A federal judge tossed out a screenwriter’s claim that Warner Bros.’ “Trouble with the Curve” was ripped off from his idea, and she refused to even rule on the merits of other claims that the studio and others engaged in a “conspiracy” to cover up the project’s lineage.

Ryan Brooks claimed that his idea for a project called “Omaha” was lifted for “Trouble with the Curve,” and that the credited screenwriter for “Curve” was in fact an “impostor” to cover up its true writer.

But U.S. District Judge Dale S. Fischer wrote that there were not substantial similarities to the plot and sequence of events, and that areas where they were similar, like a father-daughter baseball story, were more general concepts not protected by copyright.

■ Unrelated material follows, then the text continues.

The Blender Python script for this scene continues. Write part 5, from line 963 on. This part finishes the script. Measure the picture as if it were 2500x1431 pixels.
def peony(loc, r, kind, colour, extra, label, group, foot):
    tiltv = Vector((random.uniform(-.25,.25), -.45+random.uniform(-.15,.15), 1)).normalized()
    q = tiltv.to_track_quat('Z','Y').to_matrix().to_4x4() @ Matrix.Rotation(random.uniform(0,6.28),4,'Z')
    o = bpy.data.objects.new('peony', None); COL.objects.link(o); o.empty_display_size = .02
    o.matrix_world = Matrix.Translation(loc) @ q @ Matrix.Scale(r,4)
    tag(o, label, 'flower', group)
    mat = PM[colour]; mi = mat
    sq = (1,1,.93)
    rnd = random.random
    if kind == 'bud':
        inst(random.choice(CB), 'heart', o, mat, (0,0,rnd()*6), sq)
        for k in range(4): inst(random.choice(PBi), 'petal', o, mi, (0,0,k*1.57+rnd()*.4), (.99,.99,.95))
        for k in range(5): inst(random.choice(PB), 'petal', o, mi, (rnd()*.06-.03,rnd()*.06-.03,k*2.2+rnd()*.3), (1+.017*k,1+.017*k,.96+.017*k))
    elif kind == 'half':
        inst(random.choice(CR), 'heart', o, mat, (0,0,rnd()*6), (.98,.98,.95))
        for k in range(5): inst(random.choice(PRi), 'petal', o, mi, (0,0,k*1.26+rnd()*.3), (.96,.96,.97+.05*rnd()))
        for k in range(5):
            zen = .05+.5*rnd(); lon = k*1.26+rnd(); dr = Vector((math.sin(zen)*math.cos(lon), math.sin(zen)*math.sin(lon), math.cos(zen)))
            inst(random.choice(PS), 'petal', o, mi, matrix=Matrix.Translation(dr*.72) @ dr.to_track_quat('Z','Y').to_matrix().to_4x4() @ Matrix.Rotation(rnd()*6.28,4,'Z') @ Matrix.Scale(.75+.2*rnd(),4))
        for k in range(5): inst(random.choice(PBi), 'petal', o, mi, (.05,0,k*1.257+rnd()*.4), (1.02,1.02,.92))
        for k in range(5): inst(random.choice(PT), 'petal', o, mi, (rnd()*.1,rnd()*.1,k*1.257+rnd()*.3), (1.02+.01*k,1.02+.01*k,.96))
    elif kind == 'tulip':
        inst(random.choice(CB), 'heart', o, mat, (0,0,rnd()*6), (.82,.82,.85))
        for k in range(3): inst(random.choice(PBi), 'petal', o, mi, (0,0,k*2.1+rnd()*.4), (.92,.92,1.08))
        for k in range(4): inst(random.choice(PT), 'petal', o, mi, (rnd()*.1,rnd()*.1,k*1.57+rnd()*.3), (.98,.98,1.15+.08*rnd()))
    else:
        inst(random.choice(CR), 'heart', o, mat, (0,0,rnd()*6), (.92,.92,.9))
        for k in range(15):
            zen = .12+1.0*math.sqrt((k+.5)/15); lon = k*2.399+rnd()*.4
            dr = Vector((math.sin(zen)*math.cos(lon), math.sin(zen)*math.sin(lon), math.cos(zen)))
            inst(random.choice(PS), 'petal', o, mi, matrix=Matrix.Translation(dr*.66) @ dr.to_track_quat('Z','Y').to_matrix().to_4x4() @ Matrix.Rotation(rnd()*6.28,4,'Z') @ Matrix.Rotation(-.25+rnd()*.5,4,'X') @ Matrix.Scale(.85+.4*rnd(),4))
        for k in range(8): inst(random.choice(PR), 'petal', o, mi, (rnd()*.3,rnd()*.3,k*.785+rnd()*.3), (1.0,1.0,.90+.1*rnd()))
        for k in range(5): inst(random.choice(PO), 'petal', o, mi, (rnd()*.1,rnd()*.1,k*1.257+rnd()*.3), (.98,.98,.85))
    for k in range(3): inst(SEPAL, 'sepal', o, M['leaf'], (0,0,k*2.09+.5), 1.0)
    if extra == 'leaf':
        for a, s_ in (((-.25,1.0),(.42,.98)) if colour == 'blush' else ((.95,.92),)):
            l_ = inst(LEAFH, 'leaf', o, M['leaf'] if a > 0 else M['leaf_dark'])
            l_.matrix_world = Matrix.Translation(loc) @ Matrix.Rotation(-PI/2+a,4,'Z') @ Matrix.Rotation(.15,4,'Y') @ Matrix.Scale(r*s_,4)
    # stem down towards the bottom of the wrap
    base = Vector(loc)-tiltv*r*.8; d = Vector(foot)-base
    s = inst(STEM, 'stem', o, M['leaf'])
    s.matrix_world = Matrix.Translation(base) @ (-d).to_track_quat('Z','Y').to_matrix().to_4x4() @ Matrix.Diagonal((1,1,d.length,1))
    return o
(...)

She had indicated on Monday that she was inclined to rule in favor of Warner Bros.’ motion for summary judgment.

She wrote that while both projects have as their leads “gruff, old-school, irascible, stubborn widowers who miss their wives and have difficulty communicating with their daughters,” they are “far from a unique character.”

Rather, she wrote in a 10-page opinion that the character flows “naturally” from the project’s shared premise of a baseball-devoted father attempting to become close to his daughter. The themes, she wrote, are “inherent to many father-daughter stories.”

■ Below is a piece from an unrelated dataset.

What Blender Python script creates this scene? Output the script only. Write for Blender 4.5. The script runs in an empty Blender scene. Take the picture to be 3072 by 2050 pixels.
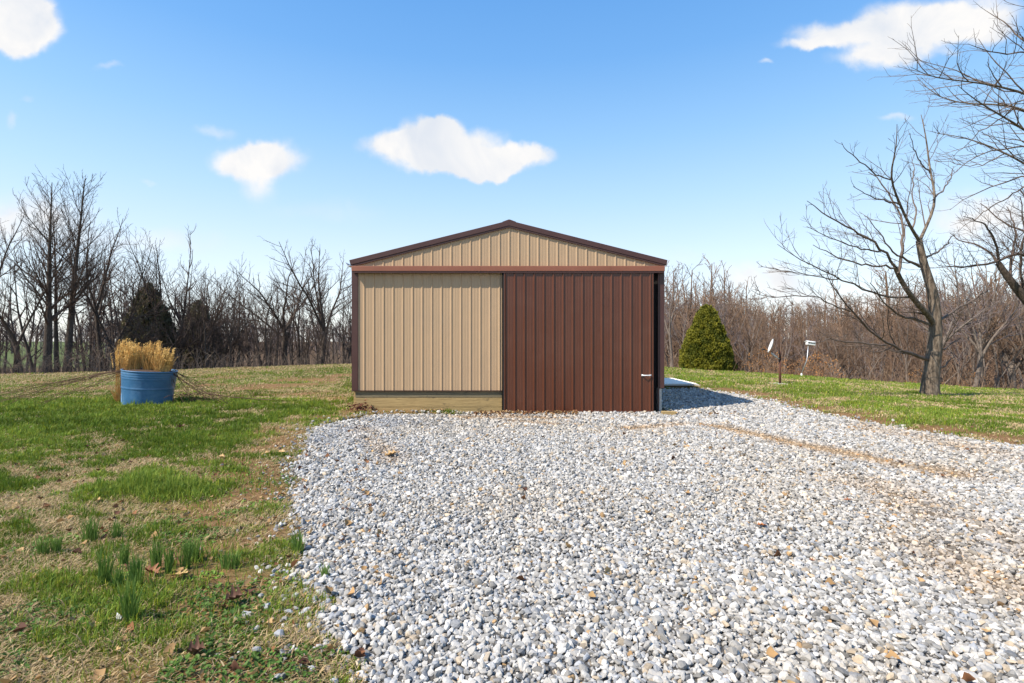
import bpy, bmesh, math, random
import numpy as np
from mathutils import Vector, Matrix

random.seed(7)
RNG = np.random.default_rng(11)
scene = bpy.context.scene
COL = scene.collection
H = 1.62                      # camera height (m)
F = 1536.0                    # focal length in photo pixels (18 mm on 36 mm, 3072 px wide)
D = 3072 / 2350.0             # measured display pixel -> photo pixel
SUN = Vector((-0.80, -0.45, 1.0)).normalized()   # direction towards the sun

# ------------------------------------------------------------------ helpers
def P(u, v, Y):
    "photo pixel + distance -> point in the place"
    return Vector(((u - 1536) / F * Y, Y, H - (v - 1025) / F * Y))

def tag(o, label=None, cat=None, group=None, kind=None):
    if label: o['label'] = label
    if cat: o['category'] = cat
    if group: o['group'] = group
    if kind: o['kind'] = kind
    return o

def empty(name, loc, label=None, cat=None, group=None, rz=0.0):
    o = bpy.data.objects.new(name, None)
    o.empty_display_size = 0.2
    o.location = loc
    o.rotation_euler = (0, 0, rz)
    COL.objects.link(o)
    return tag(o, label, cat, group)

def link(name, me, parent=None, mat=None):
    if mat is not None:
        me.materials.clear(); me.materials.append(mat)
    o = bpy.data.objects.new(name, me)
    COL.objects.link(o)
    if parent is not None: o.parent = parent
    return o

def np_mesh(name, V, T, cols=None, smooth=False):
    V = np.ascontiguousarray(V, dtype=np.float32); T = np.ascontiguousarray(T, dtype=np.int32)
    me = bpy.data.meshes.new(name)
    me.vertices.add(len(V)); me.vertices.foreach_set('co', V.ravel())
    k = T.shape[1]
    me.loops.add(T.size); me.loops.foreach_set('vertex_index', T.ravel())
    me.polygons.add(len(T))
    me.polygons.foreach_set('loop_start', np.arange(0, T.size, k, dtype=np.int32))
    me.update(calc_edges=True)
    me.polygons.foreach_set('use_smooth', np.full(len(T), bool(smooth)))
    if cols is not None:
        a = me.color_attributes.new('col', 'FLOAT_COLOR', 'POINT')
        c = np.ones((len(V), 4), dtype=np.float32); c[:, :3] = cols
        a.data.foreach_set('color', c.ravel())
    me.validate()
    return me

class MB:
    "mesh builder: boxes, prisms, tubes, lathes collected into one mesh"
    def __init__(s): s.v = []; s.f = []; s.sm = []
    def add(s, vs, fs, smooth=False):
        n = len(s.v); s.v += [tuple(a) for a in vs]
        s.f += [tuple(i + n for i in f) for f in fs]; s.sm += [smooth] * len(fs)
    def box(s, x0, x1, y0, y1, z0, z1, rot=None, org=None):
        vs = [Vector((x, y, z)) for z in (z0, z1) for y in (y0, y1) for x in (x0, x1)]
        if rot is not None:
            org = org or Vector(((x0+x1)/2, (y0+y1)/2, (z0+z1)/2))
            vs = [org + rot @ (p - org) for p in vs]
        s.add(vs, [(0,2,3,1),(4,5,7,6),(0,1,5,4),(2,6,7,3),(0,4,6,2),(1,3,7,5)])
    def prism_y(s, pts, y0, y1):
        "polygon in XZ (counter-clockwise seen from -Y) extruded along Y"
        n = len(pts)
        vs = [(x, y0, z) for x, z in pts] + [(x, y1, z) for x, z in pts]
        fs = [tuple(range(n)), tuple(range(2*n-1, n-1, -1))]
        fs += [(i, i+n, (i+1) % n + n, (i+1) % n) for i in range(n)]
        s.add(vs, fs)
    def tube(s, pts, rad, sides=6, cap=True, smooth=True):
        pts = [Vector(p) for p in pts]; n = len(pts)
        if not hasattr(rad, '__len__'): rad = [rad] * n
        vs = []; 
        for i in range(n):
            t = (pts[min(i+1, n-1)] - pts[max(i-1, 0)])
            t = t.normalized() if t.length > 1e-9 else Vector((0,0,1))
            ref = Vector((0.31, 0.95, 0.05)) if abs(t.z) > 0.5 else Vector((0.05, 0.1, 1))
            a = t.cross(ref).normalized(); b = t.cross(a)
            for k in range(sides):
                an = 2*math.pi*k/sides
                vs.append(pts[i] + (a*math.cos(an) + b*math.sin(an))*rad[i])
        fs = []
        for i in range(n-1):
            for k in range(sides):
                k2 = (k+1) % sides
                fs.append((i*sides+k, i*sides+k2, (i+1)*sides+k2, (i+1)*sides+k))
        s.add(vs, fs, smooth)
        if cap:
            m = len(s.v) - len(vs)
            s.f.append(tuple(m + k for k in range(sides-1, -1, -1))); s.sm.append(False)
            s.f.append(tuple(m + (n-1)*sides + k for k in range(sides))); s.sm.append(False)
    def lathe(s, prof, sides=32, mat=None, smooth=True):
        vs = []
        for r, z in prof:
            for k in range(sides):
                a = 2*math.pi*k/sides
                p = Vector((r*math.cos(a), r*math.sin(a), z))
                vs.append(mat @ p if mat is not None else p)
        fs = []
        for i in range(len(prof)-1):
            for k in range(sides):
                k2 = (k+1) % sides
                fs.append((i*sides+k, i*sides+k2, (i+1)*sides+k2, (i+1)*sides+k))
        s.add(vs, fs, smooth)
    def mesh(s, name):
        me = bpy.data.meshes.new(name)
        me.from_pydata(s.v, [], s.f); me.update()
        me.polygons.foreach_set('use_smooth', s.sm)
        return me
    def build(s, name, mat, parent=None, bevel=0):
        me = s.mesh(name)
        o = link(name, me, parent, mat)
        if bevel:
            b = o.modifiers.new('bevel', 'BEVEL'); b.width = bevel; b.segments = 2; b.limit_method = 'ANGLE'
        return o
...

She declined to rule on Brooks’ other claims and motions, like fraud, and even admonished Brooks’ legal team for violating the federal Rule of Civil Procedure’s “short and plain statement” requirement, with a complaint that is 112 pages long and contained 331 paragraphs, with much spent “touting Plaintiffs’ irrelevant accolades, providing unnecessary backstory, and insulting Defendants.”

She did say that Brooks could file a second amended complaint on his other claims but not to exceed 40 pages.

The credited screenwriter, Randy Brown, issued a statement after a hearing in the case on Monday. “Anyone who knows me, knows my journey, how hard I’ve worked, and continue to work. And it’s incredibly disappointing that someone with money and malice can wreak such negativity.”